Volume 34, Number 8, August 1999

USGAuto News

Safelite Reports Fiscal Results
Safelite Glass Corp. of Columbus, OH, has reported results for its fiscal quarter ending July 3, 1999. The company’s total sales of $239.1 million weren’t far off from the quarter ended July 4, 1998—a 1 percent decrease was reported from last year’s sales.

According to the company, installation and related services sales of $227.9 million were essentially flat for the first quarter as replacement unit volume gains of approximately 8 percent were offset by lower overall industry pricing levels. Additionally, wholesale sales fell approximately $2.9 million to $11.2 million as a result of lower unit sales. According to Safelite, this reflected the company’s decision to move away from less profitable truckload sales and toward greater use of Safelite manufactured products in service center locations.

Safelite Partners with State Auto Insurance
In other news, Safelite and State Auto Financial Corporation of Columbus, OH, a regional property and casualty insurance company, have announced a new partnership through which Safelite will administer all glass claims for State Financial Corporation, regardless of who does the work. Safelite is calling the new program State Auto Glass Service.

According to Safelite, its associates will verify coverage and deductibles on-line, arrange for an auto glass repair or replacement by a Safelite AutoGlass service center or by a glass shop of the policyholder’s preference and handle invoice processing for State Auto.
“Since beginning our relationship with State Auto in 1993, Safelite has focused on controlling claim costs,” said Thomas M. Feeney, Safelite, senior vice president, client sales and support. “We are grateful that our efforts have been acknowledged and are very confident that the efficiency of the new State Auto Glass Service will benefit State Auto agents and policyholders alike.”   

Apogee Restructures Harmon Operations
Disappointed by second quarter forecasts, Apogee Enterprises Inc. of Minneapolis has decided to restructure its auto glass operations around Joe Deckman and bring outside consultants in to evaluate all strategic options regarding auto glass. The company attributes its problems in auto glass to continuing distribution price pressures and soft market demand in its retail marketplace.

“We have reorganized to focus accountability at the local market by combining our sales, marketing and operations into four regional teams, we are realigning our business unit senior management team around Joe Deckman, and have engaged outside consultants to help us examine all of our strategic options,” said Russell Huffer, Apogee’s chairman, president and CEO.

Michaela Diercks, vice president of marketing at Harmon, says these options will not include downsizing. “There are not going to be any layoffs or shrinkages,” she said. “If anything it will be just the opposite. It is about cost management, sales maintenance and getting bigger. We are working to become more cost-effective and drive sales higher. Joe is going to help us do that, and he is going to bring in some fresh faces to help us achieve that.”

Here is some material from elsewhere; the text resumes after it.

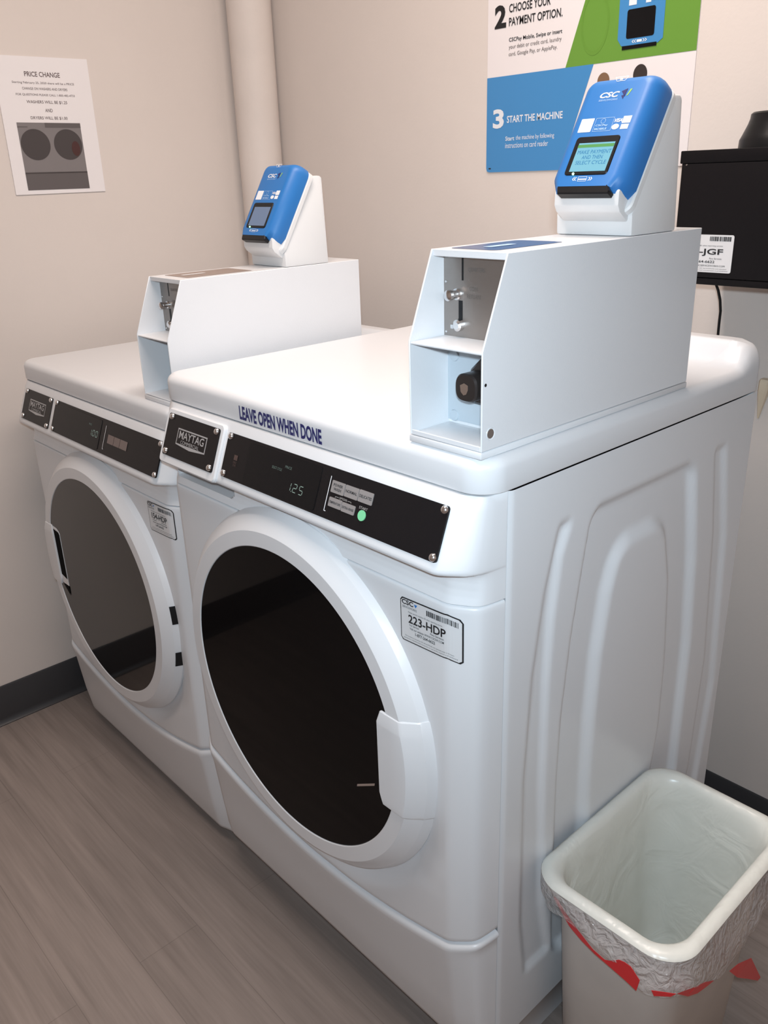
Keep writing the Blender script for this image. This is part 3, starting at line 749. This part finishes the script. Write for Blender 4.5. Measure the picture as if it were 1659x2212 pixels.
# ------------------------------------------------------------------ price notice on the left wall
nr = thing('price_notice', 'white laminated PRICE CHANGE notice taped to the left wall', 'notice', (XL, .256, 1.43))
NF = Fr((XL+.0022, 0, 0), (0, 1, 0), (0, 0, 1))
bm = bmesh.new(); plate(bm, NF, [(.148, 1.288), (.363, 1.289), (.364, 1.572), (.167, 1.570), (.150, 1.500)], -.0020, .0006); 
bm.free(); bm = bmesh.new(); plate(bm, NF, [(.148, 1.288), (.363, 1.289), (.3635, 1.572), (.149, 1.570)], -.0020, .0006)
obj('sheet', fixn(bm), PAPER, nr, smooth=False)
bm = bmesh.new(); nn = .0010
for s, a, b, c, d, bo in (('PRICE CHANGE', .2130, .2935, 1.5310, 1.5410, .012), ('Starting February 25, 2020 there will be a PRICE', .1830, .3240, 1.5155, 1.5210, 0), ('CHANGE ON WASHERS AND DRYERS', .2030, .3060, 1.5045, 1.5095, 0),
                       ('FOR QUESTIONS PLEASE CALL 1-800-482-4733', .1870, .3215, 1.4920, 1.4970, 0), ('WASHERS WILL BE $1.25', .2080, .3010, 1.4765, 1.4835, .005), ('AND', .2470, .2640, 1.4600, 1.4670, .005), ('DRYERS WILL BE $1.00', .2110, .2960, 1.4440, 1.4510, .005)):
    text(bm, NF, s, a, b, c, d, nn, bo)
obj('notice_lettering', bm, PAPERINK, nr, smooth=False)
bm = bmesh.new(); flat(bm, NF, rect(.1770, 1.2970, .3240, 1.4380), nn); ph = obj('photo', bm, PHOTO, nr, smooth=False)
bm = bmesh.new()
bm.free()
for c in (.2120, .2880):
    bm = bmesh.new(); flat(bm, NF, [(c+.0335*math.cos(i*PI/20), 1.3925+.0325*math.sin(i*PI/20)) for i in range(40)], nn+.0004); obj('photo_door', bm, PHOTOD, ph, smooth=False)
bm = bmesh.new(); flat(bm, NF, [(.3050+.010*math.cos(i*PI/10), 1.3840+.016*math.sin(i*PI/10)) for i in range(20)], nn+.0008); obj('photo_garment', bm, PHOTOR, ph, smooth=False)
for nm_, q_ in (('photo_plinth', rect(.1770, 1.2970, .3240, 1.3320)), ('photo_strip', rect(.1770, 1.4280, .2000, 1.4300)), ('photo_console', rect(.2400, 1.4280, .3240, 1.4380))):
    bm = bmesh.new(); flat(bm, NF, q_, nn+.0004); obj(nm_, bm, PHOTOG, ph, smooth=False)
bm = bmesh.new(); flat(bm, NF, rect(.1770, 1.3315, .3240, 1.3345), nn+.0006); obj('photo_line', bm, PHOTOD, ph, smooth=False)

# ------------------------------------------------------------------ instruction poster on the back wall
pr = thing('instruction_poster', 'large white, green and blue payment poster on the back wall', 'poster', (-.487, YB, 1.60))
PF = Fr((0, YB-.0015, 0), (1, 0, 0), (0, 0, 1))
X0, X1, PZ0, PZ1, ZS = -.7150, -.2590, 1.3010, 1.90, 1.4790
bm = bmesh.new(); plate(bm, PF, rrect(X0, PZ0, X1, PZ1, .008), -.0014, .0005); sheet = obj('sheet', fixn(bm), DECO_WHITE, pr, smooth=False)
# panels: blue step 3 and green step 2, divided along one slanted line
bm = bmesh.new(); flat(bm, PF, [(X0+.008, PZ0), (-.5245, PZ0), (-.4600, ZS), (X0, ZS), (X0, PZ0+.008), (X0+.002, PZ0+.002)], .0010); obj('blue_panel', bm, DECO_BLUE, pr, smooth=False)
bm = bmesh.new(); flat(bm, PF, [(-.5225, ZS), (X1, ZS), (X1, 1.78), (-.4150, 1.78)], .0010); obj('green_panel', bm, DECO_GREEN, pr, smooth=False)
DG2 = mat('poster_green_drum', (.128, .285, .036), .4)
bm = bmesh.new()
for k in range(48):
    a, c = k*PI/24, (k+1)*PI/24
    flat(bm, PF, [(-.462+r*.030*math.cos(x), 1.545+r*.052*math.sin(x)) for r, x in ((.86, a), (1, a), (1, c), (.86, c))], .0013)
obj('green_motif', bm, DG2, pr, smooth=False)
bm = bmesh.new()
text(bm, PF, '2', -.6970, -.6680, 1.5640, 1.6040, .0012, bold=.04); obj('step_number', bm, INK, pr, smooth=False); bm = bmesh.new()
text(bm, PF, 'CHOOSE YOUR', -.6610, -.5620, 1.5880, 1.6025, .0012, bold=.015); text(bm, PF, 'PAYMENT OPTION.', -.6610, -.5340, 1.5650, 1.5795, .0012, bold=.015); obj('step_two_heading_lettering', bm, INK, pr, smooth=False); bm = bmesh.new()
text(bm, PF, 'CSCPay Mobile, Swipe or insert', -.6600, -.5330, 1.5360, 1.5450, .0012, bold=.012)
obj('step_two_lettering', bm, INK, pr, smooth=False)
bm = bmesh.new(); text(bm, PF, 'your debit or credit card, laundry', -.6600, -.5340, 1.5235, 1.5325, .0012); text(bm, PF, 'card, Google Pay, or ApplePay.', -.6600, -.5430, 1.5110, 1.5200, .0012)
obj('step_two_text', bm, INKG, pr, smooth=False)
bm = bmesh.new(); text(bm, PF, '3', -.6980, -.6690, 1.3840, 1.4200, .0014, bold=.035); text(bm, PF, 'START THE MACHINE', -.6610, -.5240, 1.3930, 1.4060, .0014, bold=.018)
text(bm, PF, 'Start', -.6640, -.6410, 1.3600, 1.3680, .0014, bold=.015); text(bm, PF, 'the machine by following', -.6370, -.5420, 1.3580, 1.3690, .0014); text(bm, PF, 'instructions on card reader', -.6640, -.5560, 1.3460, 1.3560, .0014)
obj('step_three_lettering', bm, mat('poster_white_ink', (.74, .76, .80), .4), pr, smooth=False)
bm = bmesh.new(); flat(bm, PF, rect(-.7080, 1.3070, -.7020, 1.3095), .0014); obj('print_mark', bm, INK, pr, smooth=False)
rp = bmesh.new(); plate(rp, PF, [(-.3230, 1.5050), (-.3230, 1.70), (-.4120, 1.70), (-.4120, 1.5120), (-.4040, 1.5010), (-.3320, 1.4990)], .0008, .0016)
pic = obj('pictured_reader', fixn(rp), DECO_BLUE, pr, smooth=False)
bm = bmesh.new(); flat(bm, PF, rrect(-.3950, 1.5110, -.3400, 1.5560, .004), .0020); flat(bm, PF, rect(-.4020, 1.4945, -.3340, 1.5005), .0020); obj('pictured_screen', bm, BLACKD, pic, smooth=False)
bm = bmesh.new(); text(bm, PF, '«', -.3830, -.3740, 1.5035, 1.5085, .0020); text(bm, PF, '»', -.3620, -.3530, 1.5035, 1.5085, .0020); flat(bm, PF, rect(-.3730, 1.5040, -.3630, 1.5080), .0020)
flat(bm, PF, rect(-.3930, 1.5620, -.3780, 1.5760), .0020); flat(bm, PF, rect(-.3600, 1.5620, -.3500, 1.5700), .0020); flat(bm, PF, rect(-.3480, 1.5640, -.3380, 1.5740), .0020); obj('pictured_print', bm, WHITEINK, pic, smooth=False)
for cx_, cz_, rx, rz, m_ in ((-.4370, 1.4490, .0130, .0140, HAIR), (-.3620, 1.4530, .0140, .0160, SKIN)):
    bm = bmesh.new(); flat(bm, PF, [(cx_+rx*math.cos(i*PI/12), cz_+rz*math.sin(i*PI/12)) for i in range(24)], .0012); obj('pictured_head', bm, m_, pr, smooth=False)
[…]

Huffer is also optimistic about Deckman’s ability to lead the auto glass segment, given his past experience with the company. “Joe demonstrated his capabilities when he led turnarounds at Wausau beginning in 1995 and Harmon Inc. in 1997, and he was also an integral part of the exit from international curtainwall operations,” said Huffer. “Wausau and Harmon have become solid businesses, with good returns, substantially higher margins and excellent cash flow. Joe will be working closely with our senior management team and outside consultants.”

The figures that led to this change at Apogee were a diluted earnings per share in the range of $0.18 to $0.20 from continuing operations compared with $0.27 per share in last year’s second quarter. The fiscal 2000 second quarter earnings expectations include the effect of approximately $3 million, or $0.07 per share, for the reorganization in the auto glass segment.